DO THIS → Exactly the lines from the one with "Build this scene" to the one with "SC.camera = co", both included, are to be printed again; leave out the rest.

DATA FOR THE TASK →
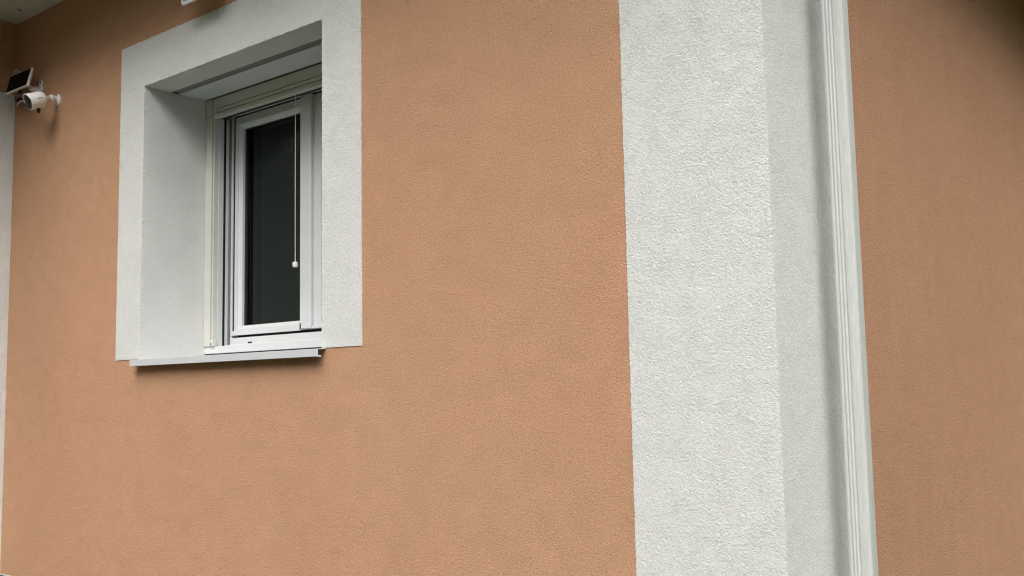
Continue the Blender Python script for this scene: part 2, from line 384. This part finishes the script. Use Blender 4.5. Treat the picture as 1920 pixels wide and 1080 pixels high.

...

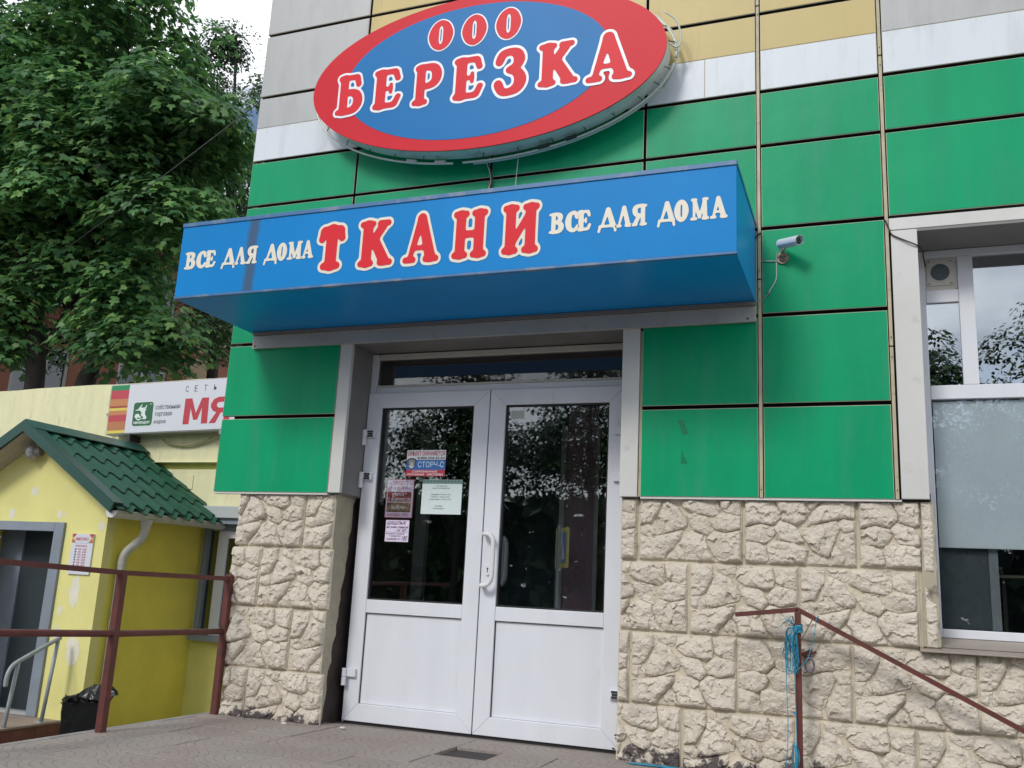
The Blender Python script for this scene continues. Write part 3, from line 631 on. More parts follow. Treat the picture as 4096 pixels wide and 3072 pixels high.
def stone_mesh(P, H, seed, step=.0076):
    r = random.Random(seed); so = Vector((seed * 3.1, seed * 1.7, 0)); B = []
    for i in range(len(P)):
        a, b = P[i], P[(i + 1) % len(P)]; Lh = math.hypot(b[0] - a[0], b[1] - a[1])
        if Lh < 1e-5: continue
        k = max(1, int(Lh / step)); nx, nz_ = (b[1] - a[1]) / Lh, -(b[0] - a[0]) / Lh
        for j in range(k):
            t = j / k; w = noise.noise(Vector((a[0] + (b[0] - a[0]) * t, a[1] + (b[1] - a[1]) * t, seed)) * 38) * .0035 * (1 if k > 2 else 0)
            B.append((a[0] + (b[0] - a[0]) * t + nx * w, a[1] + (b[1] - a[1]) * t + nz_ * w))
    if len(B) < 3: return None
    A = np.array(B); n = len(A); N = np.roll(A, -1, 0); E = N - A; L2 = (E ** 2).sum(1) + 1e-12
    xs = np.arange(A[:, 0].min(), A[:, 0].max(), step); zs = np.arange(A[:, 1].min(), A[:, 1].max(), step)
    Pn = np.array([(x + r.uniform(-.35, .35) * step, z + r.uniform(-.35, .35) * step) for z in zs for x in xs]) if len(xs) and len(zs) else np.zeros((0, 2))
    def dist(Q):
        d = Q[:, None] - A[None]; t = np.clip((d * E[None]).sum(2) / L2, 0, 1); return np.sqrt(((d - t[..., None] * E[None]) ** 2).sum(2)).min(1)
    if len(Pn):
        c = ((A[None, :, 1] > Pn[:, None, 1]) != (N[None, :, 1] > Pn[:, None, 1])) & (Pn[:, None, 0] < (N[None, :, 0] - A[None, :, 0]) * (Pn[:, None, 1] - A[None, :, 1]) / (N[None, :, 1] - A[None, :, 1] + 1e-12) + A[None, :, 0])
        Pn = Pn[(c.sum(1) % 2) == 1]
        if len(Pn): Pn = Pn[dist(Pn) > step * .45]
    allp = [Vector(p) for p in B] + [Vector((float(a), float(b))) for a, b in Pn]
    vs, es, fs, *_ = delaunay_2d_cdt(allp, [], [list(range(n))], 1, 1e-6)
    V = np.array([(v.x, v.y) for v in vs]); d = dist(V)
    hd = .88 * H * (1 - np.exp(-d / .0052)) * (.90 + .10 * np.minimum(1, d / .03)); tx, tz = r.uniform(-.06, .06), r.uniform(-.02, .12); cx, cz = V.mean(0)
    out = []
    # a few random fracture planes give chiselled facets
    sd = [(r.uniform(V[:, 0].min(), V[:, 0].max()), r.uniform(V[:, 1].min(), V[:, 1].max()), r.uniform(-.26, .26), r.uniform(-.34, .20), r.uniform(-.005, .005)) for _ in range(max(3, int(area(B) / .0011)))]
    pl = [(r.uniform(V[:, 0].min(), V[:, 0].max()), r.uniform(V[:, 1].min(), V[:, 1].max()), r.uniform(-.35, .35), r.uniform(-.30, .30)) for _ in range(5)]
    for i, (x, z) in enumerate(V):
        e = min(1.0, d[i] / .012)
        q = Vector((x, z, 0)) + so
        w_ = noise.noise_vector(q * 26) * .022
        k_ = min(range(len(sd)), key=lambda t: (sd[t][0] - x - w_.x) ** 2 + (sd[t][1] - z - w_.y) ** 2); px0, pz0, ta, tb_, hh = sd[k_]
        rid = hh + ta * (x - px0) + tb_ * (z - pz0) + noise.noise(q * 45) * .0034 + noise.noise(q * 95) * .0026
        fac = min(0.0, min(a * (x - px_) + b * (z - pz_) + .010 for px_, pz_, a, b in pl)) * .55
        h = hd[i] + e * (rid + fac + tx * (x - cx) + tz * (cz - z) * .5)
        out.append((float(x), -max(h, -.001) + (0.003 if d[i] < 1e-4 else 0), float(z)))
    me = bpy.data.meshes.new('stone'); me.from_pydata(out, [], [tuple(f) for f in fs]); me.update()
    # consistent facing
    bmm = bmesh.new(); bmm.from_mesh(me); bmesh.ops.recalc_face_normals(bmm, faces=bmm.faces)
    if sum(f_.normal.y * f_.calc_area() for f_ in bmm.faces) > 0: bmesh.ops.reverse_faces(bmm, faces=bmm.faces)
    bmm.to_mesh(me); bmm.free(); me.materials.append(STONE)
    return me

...

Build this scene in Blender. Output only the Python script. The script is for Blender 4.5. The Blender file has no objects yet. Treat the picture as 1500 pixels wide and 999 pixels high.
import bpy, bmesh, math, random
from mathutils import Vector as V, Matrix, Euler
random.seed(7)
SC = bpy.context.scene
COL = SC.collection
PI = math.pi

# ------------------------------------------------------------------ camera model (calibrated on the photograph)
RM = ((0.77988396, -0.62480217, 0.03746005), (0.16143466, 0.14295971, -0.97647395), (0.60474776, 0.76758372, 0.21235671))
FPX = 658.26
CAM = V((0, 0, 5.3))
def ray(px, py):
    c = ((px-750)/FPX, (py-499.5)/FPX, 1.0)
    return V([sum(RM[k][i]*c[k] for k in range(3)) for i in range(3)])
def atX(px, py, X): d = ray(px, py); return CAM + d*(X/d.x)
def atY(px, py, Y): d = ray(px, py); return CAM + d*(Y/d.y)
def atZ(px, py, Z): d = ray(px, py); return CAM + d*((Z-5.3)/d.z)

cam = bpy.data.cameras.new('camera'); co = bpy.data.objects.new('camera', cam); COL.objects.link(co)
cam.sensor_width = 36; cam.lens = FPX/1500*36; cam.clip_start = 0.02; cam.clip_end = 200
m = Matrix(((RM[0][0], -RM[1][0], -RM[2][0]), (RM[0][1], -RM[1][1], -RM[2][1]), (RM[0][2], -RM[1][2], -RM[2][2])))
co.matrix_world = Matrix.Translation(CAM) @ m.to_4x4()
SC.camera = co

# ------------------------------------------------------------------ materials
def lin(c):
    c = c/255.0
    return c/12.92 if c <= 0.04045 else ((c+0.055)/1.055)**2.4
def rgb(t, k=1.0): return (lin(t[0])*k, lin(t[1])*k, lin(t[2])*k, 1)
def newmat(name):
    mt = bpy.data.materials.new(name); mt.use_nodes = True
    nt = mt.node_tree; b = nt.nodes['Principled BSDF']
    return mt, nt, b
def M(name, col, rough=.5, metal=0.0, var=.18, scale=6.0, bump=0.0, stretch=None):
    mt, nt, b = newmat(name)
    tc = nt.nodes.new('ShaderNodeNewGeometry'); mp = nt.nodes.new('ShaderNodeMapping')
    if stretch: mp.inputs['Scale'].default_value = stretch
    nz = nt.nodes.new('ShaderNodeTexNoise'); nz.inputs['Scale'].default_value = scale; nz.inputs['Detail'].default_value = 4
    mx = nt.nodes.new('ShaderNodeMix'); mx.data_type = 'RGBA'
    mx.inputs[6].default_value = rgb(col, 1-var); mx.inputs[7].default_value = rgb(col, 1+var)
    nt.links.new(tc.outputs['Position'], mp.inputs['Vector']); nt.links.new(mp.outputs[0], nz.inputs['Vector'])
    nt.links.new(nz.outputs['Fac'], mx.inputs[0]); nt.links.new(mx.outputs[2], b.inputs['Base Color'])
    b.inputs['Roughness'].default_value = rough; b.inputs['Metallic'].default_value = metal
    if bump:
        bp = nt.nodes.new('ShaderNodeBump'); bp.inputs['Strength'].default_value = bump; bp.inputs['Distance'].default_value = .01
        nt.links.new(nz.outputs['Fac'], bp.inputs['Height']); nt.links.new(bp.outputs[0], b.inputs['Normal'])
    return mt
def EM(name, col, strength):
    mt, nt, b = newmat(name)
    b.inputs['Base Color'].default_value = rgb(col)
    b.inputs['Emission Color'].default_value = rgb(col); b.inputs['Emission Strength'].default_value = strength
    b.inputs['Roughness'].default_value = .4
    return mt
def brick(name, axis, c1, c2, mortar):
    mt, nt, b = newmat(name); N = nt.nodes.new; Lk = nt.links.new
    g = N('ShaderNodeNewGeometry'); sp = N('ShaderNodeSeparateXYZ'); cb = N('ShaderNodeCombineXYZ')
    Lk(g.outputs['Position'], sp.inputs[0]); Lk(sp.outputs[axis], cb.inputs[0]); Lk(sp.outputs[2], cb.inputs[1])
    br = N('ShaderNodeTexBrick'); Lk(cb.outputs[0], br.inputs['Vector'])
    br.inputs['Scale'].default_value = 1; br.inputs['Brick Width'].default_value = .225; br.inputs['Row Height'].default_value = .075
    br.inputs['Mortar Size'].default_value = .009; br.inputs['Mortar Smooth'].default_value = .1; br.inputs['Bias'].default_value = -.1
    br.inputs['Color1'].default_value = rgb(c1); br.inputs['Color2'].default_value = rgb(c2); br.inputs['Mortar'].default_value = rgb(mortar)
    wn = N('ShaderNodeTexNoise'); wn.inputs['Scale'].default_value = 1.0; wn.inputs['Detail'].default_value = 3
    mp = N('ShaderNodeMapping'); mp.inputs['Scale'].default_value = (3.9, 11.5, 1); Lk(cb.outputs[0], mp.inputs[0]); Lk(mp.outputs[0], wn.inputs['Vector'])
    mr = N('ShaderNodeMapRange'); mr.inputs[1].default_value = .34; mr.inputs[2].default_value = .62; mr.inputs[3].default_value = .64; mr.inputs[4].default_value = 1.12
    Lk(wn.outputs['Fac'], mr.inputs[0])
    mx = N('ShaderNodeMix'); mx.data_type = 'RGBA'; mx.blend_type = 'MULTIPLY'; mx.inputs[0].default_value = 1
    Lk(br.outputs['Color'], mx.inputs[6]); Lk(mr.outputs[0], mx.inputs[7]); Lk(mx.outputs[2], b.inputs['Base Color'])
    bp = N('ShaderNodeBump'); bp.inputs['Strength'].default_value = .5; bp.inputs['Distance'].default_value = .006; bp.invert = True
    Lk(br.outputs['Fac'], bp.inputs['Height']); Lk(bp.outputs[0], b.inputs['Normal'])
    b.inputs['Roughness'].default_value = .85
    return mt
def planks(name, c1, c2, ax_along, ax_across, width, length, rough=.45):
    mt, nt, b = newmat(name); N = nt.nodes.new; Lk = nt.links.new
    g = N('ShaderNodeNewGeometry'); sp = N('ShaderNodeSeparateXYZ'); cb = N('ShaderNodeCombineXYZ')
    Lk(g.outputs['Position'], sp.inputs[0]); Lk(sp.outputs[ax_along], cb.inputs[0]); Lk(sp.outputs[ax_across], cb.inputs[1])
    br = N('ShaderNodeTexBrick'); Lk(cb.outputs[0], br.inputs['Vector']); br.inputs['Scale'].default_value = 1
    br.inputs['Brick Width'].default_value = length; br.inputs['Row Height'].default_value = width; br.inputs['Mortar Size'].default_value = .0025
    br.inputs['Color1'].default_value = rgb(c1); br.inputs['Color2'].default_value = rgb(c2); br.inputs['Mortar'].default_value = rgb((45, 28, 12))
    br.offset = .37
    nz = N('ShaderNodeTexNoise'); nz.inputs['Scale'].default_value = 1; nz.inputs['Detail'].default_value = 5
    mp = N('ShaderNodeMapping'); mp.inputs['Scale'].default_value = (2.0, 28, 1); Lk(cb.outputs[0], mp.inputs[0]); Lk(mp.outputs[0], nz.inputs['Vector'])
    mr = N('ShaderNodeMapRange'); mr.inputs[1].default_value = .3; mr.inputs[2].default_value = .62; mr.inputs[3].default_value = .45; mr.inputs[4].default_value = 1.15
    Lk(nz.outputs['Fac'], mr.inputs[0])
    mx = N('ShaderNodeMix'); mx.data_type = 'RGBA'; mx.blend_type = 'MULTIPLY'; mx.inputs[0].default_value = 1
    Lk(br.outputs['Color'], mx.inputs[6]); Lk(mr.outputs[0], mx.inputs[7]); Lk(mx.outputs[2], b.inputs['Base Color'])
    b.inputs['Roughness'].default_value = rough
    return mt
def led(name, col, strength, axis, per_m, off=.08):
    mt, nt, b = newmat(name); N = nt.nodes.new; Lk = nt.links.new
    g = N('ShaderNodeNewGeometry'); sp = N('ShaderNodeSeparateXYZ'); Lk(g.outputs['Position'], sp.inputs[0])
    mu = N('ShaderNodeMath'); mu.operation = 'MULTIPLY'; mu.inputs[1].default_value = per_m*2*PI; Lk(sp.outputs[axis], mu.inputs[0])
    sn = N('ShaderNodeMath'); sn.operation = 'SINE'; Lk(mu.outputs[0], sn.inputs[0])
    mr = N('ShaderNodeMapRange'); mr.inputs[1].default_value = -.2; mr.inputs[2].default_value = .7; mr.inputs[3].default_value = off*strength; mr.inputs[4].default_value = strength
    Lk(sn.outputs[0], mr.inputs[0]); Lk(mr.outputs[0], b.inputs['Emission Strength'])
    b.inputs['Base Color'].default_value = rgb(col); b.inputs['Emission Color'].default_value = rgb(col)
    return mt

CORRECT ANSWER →
Build this scene in Blender. Output only the Python script. The script is for Blender 4.5. The Blender file has no objects yet. Treat the picture as 1500 pixels wide and 999 pixels high.
import bpy, bmesh, math, random
from mathutils import Vector as V, Matrix, Euler
random.seed(7)
SC = bpy.context.scene
COL = SC.collection
PI = math.pi

# ------------------------------------------------------------------ camera model (calibrated on the photograph)
RM = ((0.77988396, -0.62480217, 0.03746005), (0.16143466, 0.14295971, -0.97647395), (0.60474776, 0.76758372, 0.21235671))
FPX = 658.26
CAM = V((0, 0, 5.3))
def ray(px, py):
    c = ((px-750)/FPX, (py-499.5)/FPX, 1.0)
    return V([sum(RM[k][i]*c[k] for k in range(3)) for i in range(3)])
def atX(px, py, X): d = ray(px, py); return CAM + d*(X/d.x)
def atY(px, py, Y): d = ray(px, py); return CAM + d*(Y/d.y)
def atZ(px, py, Z): d = ray(px, py); return CAM + d*((Z-5.3)/d.z)

cam = bpy.data.cameras.new('camera'); co = bpy.data.objects.new('camera', cam); COL.objects.link(co)
cam.sensor_width = 36; cam.lens = FPX/1500*36; cam.clip_start = 0.02; cam.clip_end = 200
m = Matrix(((RM[0][0], -RM[1][0], -RM[2][0]), (RM[0][1], -RM[1][1], -RM[2][1]), (RM[0][2], -RM[1][2], -RM[2][2])))
co.matrix_world = Matrix.Translation(CAM) @ m.to_4x4()
SC.camera = co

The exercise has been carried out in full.